Venue
Salisbury Arts Centre
Starts
Tuesday, May 17, 2022
Ends
Friday, July 1, 2022
Address
St Edmunds Street Salisbury SP1 3UT
Location
South West England
Organiser
Wiltshire Creative

Island Life brings together artists who address the political, social, or economic conditions of living on islands, and/or artists who use the concept of islands to explore activist concerns.

The island as a concept has held open a particular idealised space for the European imagination whether utopian or dystopian: from the island of Ithaca in Homer’s poem Odyssey (675–725 BCE) and Shakespeare’s island play The Tempest (1610–1611) to books such as Jules Verne’s Deux Ans de Vacances (Two Years’ Vacation) (1888) and William Golding’s Lord of the Flies (1954) about young men and boys from the “civilised world”. The island within the context of Western culture permits normal society and the social contract to be reconfigured often towards a Romantic idealism on the one hand or a brutish lawlessness on the other. Both extremes are projections of the European imaginary and are also forms of Eurocentric self-examination.

However, through the work of contemporary islander artists, the Island Life exhibition seeks to question and expand the perception of ‘island’ beyond these European optics. It aims to present a counterpoint by foregrounding perspectives from artists who live on, and whose work is about, islands and archipelagos. In particular, the show includes artists who explore concerns of the Global South. Among other themes, the artists explore issues around climate change, activism, artistic solidarity, friendship, survival, colonisation, and the struggle for identity in relation to island life and living.

 

The exhibition will feature the work of the following artists and artworks:

Gayle Gong Kwan exhibiting works from her ‘Waste Archipelago’ series.

Martha Atienza exhibiting video installation Gilubong ang Akong Pusod sa Degat (My Navel is Under the Sea)
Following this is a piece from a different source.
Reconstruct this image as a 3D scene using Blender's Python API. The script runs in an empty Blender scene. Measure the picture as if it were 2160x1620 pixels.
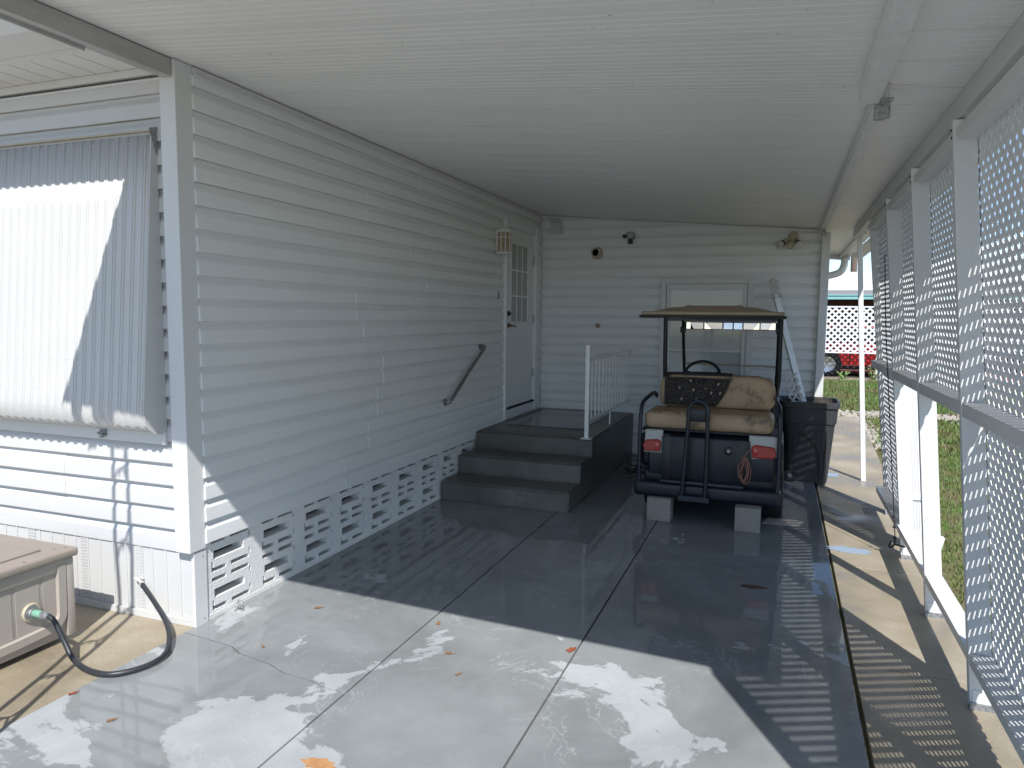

Clifton Powell will recreate an erased mural which was originally created by Larrakia elder June Mills in Darwin in 2015 in solidarity with the people of West Papua

Video of dancers from Brisbane Kiribati Community performing at the 9th Asia Pacific Triennial of Contemporary Art, as part of Chris Charteris’ collaborative project, TUNGARU: The Kiribati project.

The exhibition launch on 26 May 2022 (6:00-8:00pm) will also feature a live dance performance by the Kiribati Tungaru Association of the UK & the Republic of Ireland. And on loan from the art collection of the Kiribati Tungaru Association of the UK & the Republic of Ireland, traditional dance costumes and artefacts will be on display as part of the exhibition.

On 31 May (7:00-8:30pm) there will also be an Island Life Zoom event consisting of a pre-recorded panel discussion between the curators and the exhibition’s international artists, followed by a live Q&A.